La revuelta de los jóvenes banlieusards está sirviendo también de arma arrojadiza para la confrontación que existe entre las dos tendencias principales de la derecha francesa, que se disputan la sucesión de Jacques Chirac. El ministro del Interior, Nicolas Sarkozy, busca ganarse el respaldo de las clases medias preconizando una mano dura de tufo claramente racistoide contra lo que él califica como «racaille» (gentuza). Frente a él, el primer ministro, Dominique de Villepin, sin negar la urgencia de «restablecer el orden», prefiere poner el acento en la necesidad de acometer reformas que mejoren las condiciones de vida en los barrios periféricos y aporten expectativas laborales a los descendientes de las primeras hornadas de la inmigración reciente, muchos de los cuales tienen la ciudadanía francesa.
Cuando oigo a Sarkozy hablar de la racaille, me acuerdo de una vieja canción de la época de la Comuna de París (1871), compuesta por Jean Bautiste Clément -el autor de la bellísima Tiempo de cerezas- llamada La canaille («La canalla», o «La chusma»). Son palabras prácticamente sinónimas: canaille, racaille, pègre. La canción describía las duras condiciones de vida del proletariado de la época y reivindicaba el título que le reservaba la gente de alto copete. El estribillo decía: «C'est la canaille? Et bien: j'en suis!» («¿Eso es la canalla? Pues bien: ¡yo formo parte de ella!»). Ganas da de responderle lo mismo a Sarkozy: «C'est la racaille? Et bien, j'en suis!»

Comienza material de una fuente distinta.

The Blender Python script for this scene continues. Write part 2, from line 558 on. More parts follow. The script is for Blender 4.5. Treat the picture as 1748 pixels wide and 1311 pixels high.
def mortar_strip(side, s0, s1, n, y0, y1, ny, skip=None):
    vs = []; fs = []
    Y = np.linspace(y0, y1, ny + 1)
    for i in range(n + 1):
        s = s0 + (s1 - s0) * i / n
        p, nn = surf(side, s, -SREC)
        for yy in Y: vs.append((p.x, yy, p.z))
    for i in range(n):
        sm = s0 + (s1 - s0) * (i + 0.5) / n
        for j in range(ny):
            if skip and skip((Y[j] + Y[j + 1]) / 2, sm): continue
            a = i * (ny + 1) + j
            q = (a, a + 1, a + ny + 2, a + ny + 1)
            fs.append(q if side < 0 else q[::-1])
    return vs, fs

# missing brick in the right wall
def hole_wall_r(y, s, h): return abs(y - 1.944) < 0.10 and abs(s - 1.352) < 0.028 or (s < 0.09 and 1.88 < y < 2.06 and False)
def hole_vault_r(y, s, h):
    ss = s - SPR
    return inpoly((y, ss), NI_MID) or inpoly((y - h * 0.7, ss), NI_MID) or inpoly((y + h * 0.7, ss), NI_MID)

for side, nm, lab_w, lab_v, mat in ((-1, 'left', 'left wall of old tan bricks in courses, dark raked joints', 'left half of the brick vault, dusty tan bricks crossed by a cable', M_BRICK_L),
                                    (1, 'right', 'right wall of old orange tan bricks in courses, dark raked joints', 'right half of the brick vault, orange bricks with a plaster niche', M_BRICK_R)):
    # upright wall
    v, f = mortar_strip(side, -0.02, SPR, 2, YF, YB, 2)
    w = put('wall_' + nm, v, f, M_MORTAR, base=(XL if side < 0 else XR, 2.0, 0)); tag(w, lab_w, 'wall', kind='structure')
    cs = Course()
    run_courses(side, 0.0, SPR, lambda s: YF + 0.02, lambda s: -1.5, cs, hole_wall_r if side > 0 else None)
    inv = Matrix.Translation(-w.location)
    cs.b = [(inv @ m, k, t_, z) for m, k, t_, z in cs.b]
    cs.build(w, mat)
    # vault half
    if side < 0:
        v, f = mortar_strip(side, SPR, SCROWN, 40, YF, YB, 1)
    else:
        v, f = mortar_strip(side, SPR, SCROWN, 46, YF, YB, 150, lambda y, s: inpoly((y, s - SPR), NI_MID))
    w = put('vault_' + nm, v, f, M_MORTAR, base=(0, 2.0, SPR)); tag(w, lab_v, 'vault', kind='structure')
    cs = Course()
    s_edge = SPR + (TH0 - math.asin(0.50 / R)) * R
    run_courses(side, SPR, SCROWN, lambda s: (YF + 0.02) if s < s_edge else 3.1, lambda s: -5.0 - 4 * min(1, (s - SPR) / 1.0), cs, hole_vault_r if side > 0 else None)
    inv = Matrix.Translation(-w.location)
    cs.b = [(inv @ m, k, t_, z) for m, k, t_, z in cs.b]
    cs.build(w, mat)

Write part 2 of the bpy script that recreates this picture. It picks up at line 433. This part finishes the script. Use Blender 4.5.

A otros revoltosos de mucho después, en 1968, los biempensantes de la época los llamaron «casseurs» («rompedores», «destrozadores»). Y a fe que con razón, porque -aunque los mitómanos a toro pasado hayan decidido envolver en poético romanticismo los acontecimientos del Mayo francés de 1968- los jóvenes de aquella revuelta quemaron coches, rompieron escaparates y tiraron cócteles molotov a porrillo. Igual que estos de la racaille de ahora.
Claro que aquellos eran francesísimos -salvo algún judío alemán que se les unió- y tenían nada menos que a Jean Paul Sartre entre sus mentores.
(*) HLM: iniciales de habitation à loyer moderé. Edificios que se agrupan en barriadas por lo general frías e impersonales. Se componen de pequeños pisos destinados a gente de ingresos modestos. En su momento, allá por los años 60 y 70, representaron una importante contribución a la resolución del grave problema de vivienda que tenían las familias obreras, tanto francesas como inmigrantes. Tres o cuatro décadas después, sin embargo, el abandono y la desidia de las autoridades han convertido esas barriadas en algo bastante parecido a guetos.
Javier Ortiz. Apuntes del natural (6 de noviembre de 2005). Subido a "Desde Jamaica" el 25 de octubre de 2017.